Arkadaşım bana bir daha içirmeyeceğini söylemişti gülerek. Biz oradan ayrıldığımızda belki o odanın ışığı açılmıştı, belki açılmamıştı. Açılmasını umdum, gümrüğe ait olan duvarların yanından süzülüp evlerimize doğru ilerlerken, Serdar’ın seneler önce beni ağlarken bulduğu yere odaklamıştık gözlerimizi. Bu yaşadıklarımızın son olmayacağını, tecrübe denen şeyin yaşarak olacağını bir kez daha anlamıştık.

Hatırladın mı demişti? Önce buraya gelmiştim  ve sonra seni alıp yine Çırçır’a yollanmıştık.

Sanırım dediğimi hatırlamıyorum, içinde bu kadar küfür geçecek  ir yanılmalarıma gerek var mıydı onu da bilmiyorum.

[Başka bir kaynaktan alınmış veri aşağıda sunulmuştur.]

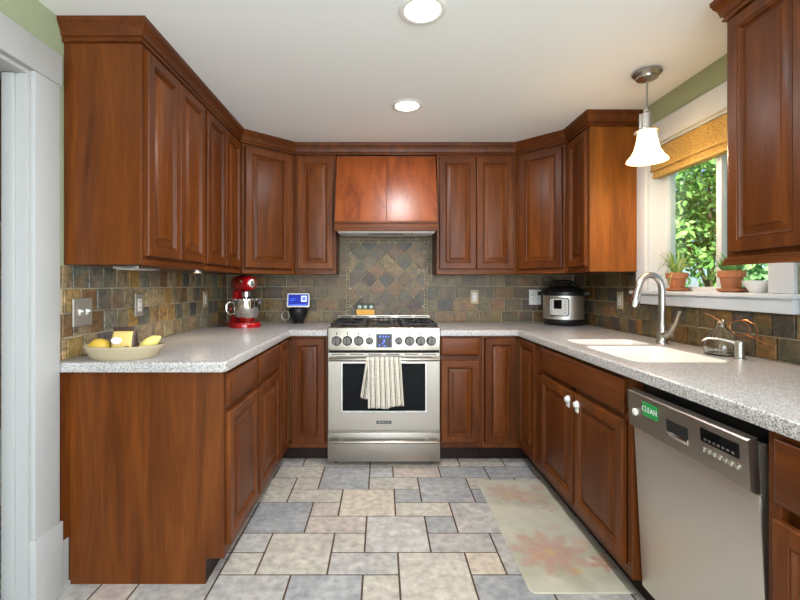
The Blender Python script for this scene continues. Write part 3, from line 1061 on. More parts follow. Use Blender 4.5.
# control panel (leans back a little)
PA = R(-4)
cp_loc, cp_rot = (0, -0.014, 0.78), (PA, 0, 0)
m = MB()
m.box(-hw, hw, 0.0, 0.035, 0.0, 0.155, 0.006, 3)
cp = m.build('control_panel', M_STEEL, rg, loc=cp_loc, rot=cp_rot)
for k, x in enumerate([-0.317, -0.245, -0.169, -0.096, 0.100, 0.172, 0.245, 0.317]):
    small = abs(x) < 0.11
    r = 0.022 if small else 0.029
    z = 0.066
    m = MB()
    m.lathe([(r * 1.12, 0.0), (r * 1.12, 0.006), (r * 0.98, 0.009), (r * 0.93, 0.028), (r * 0.86, 0.033), (0, 0.033)], 28, at(x, 0.0, z) @ AXY, caps=(True, False))
    kb = m.build('knob', M_KNOB, cp)
    m = MB()
    m.box(x - 0.005, x + 0.005, -0.042, -0.0325, z - r * 0.82, z + r * 0.82, 0.002)
    m.build('knob_grip', M_KNOB, kb)
    MB().box(x - 0.003, x + 0.003, -0.0006, 0.001, z + r * 1.35, z + r * 1.35 + 0.018).build('burner_mark', M_DARK, cp)
m = MB()
m.box(-0.052, 0.054, -0.003, 0.001, 0.022, 0.112, 0.001, 1)
ds = m.build('display', M_RDISP, cp)
m = MB()
for a in ((-0.03, -0.021, 0.088, 0.1), (-0.008, 0.0, 0.088, 0.1), (0.008, 0.016, 0.088, 0.1), (0.026, 0.034, 0.09, 0.098), (-0.003, 0.007, 0.056, 0.076), (-0.012, -0.005, 0.044, 0.056), (-0.034, -0.024, 0.032, 0.04), (-0.002, 0.012, 0.03, 0.036)):
    m.box(a[0], a[1], -0.0038, -0.0029, a[2], a[3])
m.build('digits', M_RDIG, ds)
# cooktop
m = MB()
m.box(-hw, hw, 0.025, 0.64, 0.9255, 0.932, 0.003)
m.build('cooktop', M_STEEL, rg)
for bx, by, br in ((-0.25, 0.18, 0.045), (-0.25, 0.46, 0.036), (0.25, 0.18, 0.045), (0.25, 0.46, 0.036), (0.0, 0.32, 0.05)):
    m = MB()
    m.lathe([(br * 1.25, 0.9322), (br * 1.2, 0.938), (br, 0.939), (br * 0.98, 0.943), (br * 0.8, 0.945), (0, 0.945)], 22, at(bx, by, 0), caps=(True, False))
    m.build('burner_cap', M_IRON, rg)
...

Sizlere dürüst bir şekilde ifade etmem gerekirse ince düşünüşlere düştüğünüz ve ufak ayrıntıları yakalayıp sizi daha önce hiç olmadığınız kadar şaşırtan sevgililerinizi hayatınızda ayrı bir yer de tutarsınız. Gün gelir de ayrılık kapıyı çaldığında başlarda unutmak için harcadığınız o, tüm çabalar sizi özlem denen şeye götürür durmadan. İşte en sancılı ve asla yapmam, yapamam dediğiniz sürece sokar bu durum bizim gibileri. Peki ya unutabilmek? Yalan değil tabi, elbette ki her zaman zor olacaktır. Ne kadar inatçı, ketum, sert, kaya gibi iradeniz de olsa, sonunda mutlaka tesirini hissettiğiniz bir izi taşımaya mahkum bırakılırsınız.